PROVIDED DATA.
═══

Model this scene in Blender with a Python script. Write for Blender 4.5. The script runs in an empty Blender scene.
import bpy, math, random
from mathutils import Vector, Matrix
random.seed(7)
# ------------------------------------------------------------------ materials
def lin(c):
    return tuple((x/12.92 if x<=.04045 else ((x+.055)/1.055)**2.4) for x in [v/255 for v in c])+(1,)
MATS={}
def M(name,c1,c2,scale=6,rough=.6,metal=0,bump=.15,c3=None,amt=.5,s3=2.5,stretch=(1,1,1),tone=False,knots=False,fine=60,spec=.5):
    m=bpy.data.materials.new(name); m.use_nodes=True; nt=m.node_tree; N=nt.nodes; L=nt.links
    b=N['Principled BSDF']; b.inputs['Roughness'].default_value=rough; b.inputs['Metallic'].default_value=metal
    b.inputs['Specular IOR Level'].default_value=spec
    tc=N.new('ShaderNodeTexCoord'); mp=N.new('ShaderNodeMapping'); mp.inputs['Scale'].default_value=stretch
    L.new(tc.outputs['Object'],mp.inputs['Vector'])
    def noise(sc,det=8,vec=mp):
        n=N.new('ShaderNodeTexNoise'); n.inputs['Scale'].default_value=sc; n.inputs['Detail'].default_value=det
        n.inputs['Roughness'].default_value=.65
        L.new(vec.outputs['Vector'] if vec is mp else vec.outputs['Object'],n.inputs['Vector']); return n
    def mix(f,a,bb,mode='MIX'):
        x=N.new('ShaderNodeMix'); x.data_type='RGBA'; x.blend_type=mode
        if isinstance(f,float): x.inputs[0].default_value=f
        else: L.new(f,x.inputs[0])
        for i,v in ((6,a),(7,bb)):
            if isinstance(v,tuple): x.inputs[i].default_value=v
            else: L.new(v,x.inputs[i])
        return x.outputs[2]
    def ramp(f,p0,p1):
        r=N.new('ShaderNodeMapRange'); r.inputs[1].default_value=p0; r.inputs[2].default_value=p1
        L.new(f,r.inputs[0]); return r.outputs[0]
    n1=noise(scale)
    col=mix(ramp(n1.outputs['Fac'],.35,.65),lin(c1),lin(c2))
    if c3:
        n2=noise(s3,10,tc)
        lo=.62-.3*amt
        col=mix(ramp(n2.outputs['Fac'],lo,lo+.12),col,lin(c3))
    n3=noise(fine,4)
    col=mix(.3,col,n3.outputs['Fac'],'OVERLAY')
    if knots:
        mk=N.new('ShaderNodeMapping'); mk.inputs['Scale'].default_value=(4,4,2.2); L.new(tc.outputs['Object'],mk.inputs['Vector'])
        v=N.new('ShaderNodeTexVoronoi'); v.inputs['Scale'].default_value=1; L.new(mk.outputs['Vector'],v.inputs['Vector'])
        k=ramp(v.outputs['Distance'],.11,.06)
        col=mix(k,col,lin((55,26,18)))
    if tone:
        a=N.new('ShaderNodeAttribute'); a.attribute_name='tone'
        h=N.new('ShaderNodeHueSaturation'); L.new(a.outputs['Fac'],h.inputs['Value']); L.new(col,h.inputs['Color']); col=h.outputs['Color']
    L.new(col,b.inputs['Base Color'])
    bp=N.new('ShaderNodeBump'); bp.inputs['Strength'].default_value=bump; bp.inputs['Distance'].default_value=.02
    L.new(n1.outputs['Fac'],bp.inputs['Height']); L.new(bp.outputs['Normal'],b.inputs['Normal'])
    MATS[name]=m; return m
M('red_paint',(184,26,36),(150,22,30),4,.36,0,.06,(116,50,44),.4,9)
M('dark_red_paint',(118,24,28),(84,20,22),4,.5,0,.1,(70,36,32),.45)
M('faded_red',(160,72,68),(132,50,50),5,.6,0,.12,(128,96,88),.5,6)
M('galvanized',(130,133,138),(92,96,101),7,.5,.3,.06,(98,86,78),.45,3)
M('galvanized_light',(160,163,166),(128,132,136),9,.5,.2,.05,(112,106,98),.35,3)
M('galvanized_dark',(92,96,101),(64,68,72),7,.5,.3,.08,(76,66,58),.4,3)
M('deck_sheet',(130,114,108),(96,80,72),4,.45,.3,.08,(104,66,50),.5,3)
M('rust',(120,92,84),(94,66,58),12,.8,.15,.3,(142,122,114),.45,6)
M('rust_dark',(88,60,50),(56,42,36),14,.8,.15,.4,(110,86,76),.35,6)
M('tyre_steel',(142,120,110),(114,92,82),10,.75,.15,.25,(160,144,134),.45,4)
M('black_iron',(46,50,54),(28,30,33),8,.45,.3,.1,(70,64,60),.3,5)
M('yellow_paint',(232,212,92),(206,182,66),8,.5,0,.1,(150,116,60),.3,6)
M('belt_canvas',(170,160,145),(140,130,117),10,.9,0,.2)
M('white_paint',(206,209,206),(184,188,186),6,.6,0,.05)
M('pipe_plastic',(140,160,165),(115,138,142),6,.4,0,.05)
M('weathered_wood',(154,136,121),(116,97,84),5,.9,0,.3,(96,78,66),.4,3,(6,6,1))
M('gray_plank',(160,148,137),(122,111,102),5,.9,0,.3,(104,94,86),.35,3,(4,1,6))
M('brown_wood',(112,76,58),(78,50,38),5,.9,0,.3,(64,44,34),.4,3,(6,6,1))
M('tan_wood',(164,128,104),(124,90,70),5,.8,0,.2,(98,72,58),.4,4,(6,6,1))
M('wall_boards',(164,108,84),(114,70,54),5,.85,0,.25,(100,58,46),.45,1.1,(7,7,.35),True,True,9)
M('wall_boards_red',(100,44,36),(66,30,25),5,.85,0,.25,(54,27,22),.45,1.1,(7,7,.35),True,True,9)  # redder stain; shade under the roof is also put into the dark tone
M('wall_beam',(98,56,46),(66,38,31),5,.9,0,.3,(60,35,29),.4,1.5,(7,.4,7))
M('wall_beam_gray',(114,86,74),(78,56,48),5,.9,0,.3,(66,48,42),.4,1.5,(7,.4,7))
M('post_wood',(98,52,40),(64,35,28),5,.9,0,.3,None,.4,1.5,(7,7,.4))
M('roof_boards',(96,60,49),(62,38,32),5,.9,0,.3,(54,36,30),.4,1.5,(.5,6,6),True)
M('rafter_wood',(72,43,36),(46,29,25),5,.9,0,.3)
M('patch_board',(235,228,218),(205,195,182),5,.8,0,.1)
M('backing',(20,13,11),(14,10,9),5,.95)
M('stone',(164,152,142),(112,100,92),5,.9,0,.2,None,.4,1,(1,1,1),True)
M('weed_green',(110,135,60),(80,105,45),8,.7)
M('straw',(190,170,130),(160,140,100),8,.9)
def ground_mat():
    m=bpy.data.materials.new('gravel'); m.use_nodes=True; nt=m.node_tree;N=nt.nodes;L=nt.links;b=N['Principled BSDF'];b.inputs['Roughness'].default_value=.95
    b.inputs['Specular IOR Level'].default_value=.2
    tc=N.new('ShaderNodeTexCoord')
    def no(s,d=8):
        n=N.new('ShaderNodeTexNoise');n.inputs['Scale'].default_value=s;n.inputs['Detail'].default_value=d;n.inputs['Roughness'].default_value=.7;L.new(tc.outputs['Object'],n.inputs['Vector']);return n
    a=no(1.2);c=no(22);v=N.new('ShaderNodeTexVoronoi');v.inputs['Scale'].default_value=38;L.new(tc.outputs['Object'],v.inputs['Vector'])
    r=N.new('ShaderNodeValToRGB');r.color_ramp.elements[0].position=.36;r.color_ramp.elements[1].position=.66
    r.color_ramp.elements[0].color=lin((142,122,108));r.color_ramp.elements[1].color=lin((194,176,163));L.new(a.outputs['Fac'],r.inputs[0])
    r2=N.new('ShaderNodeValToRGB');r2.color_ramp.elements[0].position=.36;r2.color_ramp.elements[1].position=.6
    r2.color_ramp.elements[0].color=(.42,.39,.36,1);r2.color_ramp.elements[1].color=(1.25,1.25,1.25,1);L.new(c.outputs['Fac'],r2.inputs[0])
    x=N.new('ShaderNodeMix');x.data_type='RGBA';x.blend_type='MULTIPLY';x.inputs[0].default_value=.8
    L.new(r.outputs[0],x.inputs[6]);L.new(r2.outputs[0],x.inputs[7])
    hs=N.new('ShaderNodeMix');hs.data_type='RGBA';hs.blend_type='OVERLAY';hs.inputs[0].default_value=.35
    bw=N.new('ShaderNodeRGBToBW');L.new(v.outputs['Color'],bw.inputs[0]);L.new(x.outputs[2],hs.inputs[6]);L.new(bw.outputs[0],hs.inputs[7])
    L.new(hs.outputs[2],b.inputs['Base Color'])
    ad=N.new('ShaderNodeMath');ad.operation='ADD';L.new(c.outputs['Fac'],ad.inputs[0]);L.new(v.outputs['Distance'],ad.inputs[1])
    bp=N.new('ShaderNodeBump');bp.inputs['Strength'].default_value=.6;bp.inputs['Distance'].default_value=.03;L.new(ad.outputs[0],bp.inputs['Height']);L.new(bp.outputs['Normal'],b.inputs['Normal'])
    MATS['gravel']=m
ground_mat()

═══

INSTRUCTIONS TO FOLLOW.
Extract all lines that hold the word "True".

FULL ANSWER.
    m=bpy.data.materials.new(name); m.use_nodes=True; nt=m.node_tree; N=nt.nodes; L=nt.links
M('wall_boards',(164,108,84),(114,70,54),5,.85,0,.25,(100,58,46),.45,1.1,(7,7,.35),True,True,9)
M('wall_boards_red',(100,44,36),(66,30,25),5,.85,0,.25,(54,27,22),.45,1.1,(7,7,.35),True,True,9)  # redder stain; shade under the roof is also put into the dark tone
M('roof_boards',(96,60,49),(62,38,32),5,.9,0,.3,(54,36,30),.4,1.5,(.5,6,6),True)
M('stone',(164,152,142),(112,100,92),5,.9,0,.2,None,.4,1,(1,1,1),True)
    m=bpy.data.materials.new('gravel'); m.use_nodes=True; nt=m.node_tree;N=nt.nodes;L=nt.links;b=N['Principled BSDF'];b.inputs['Roughness'].default_value=.95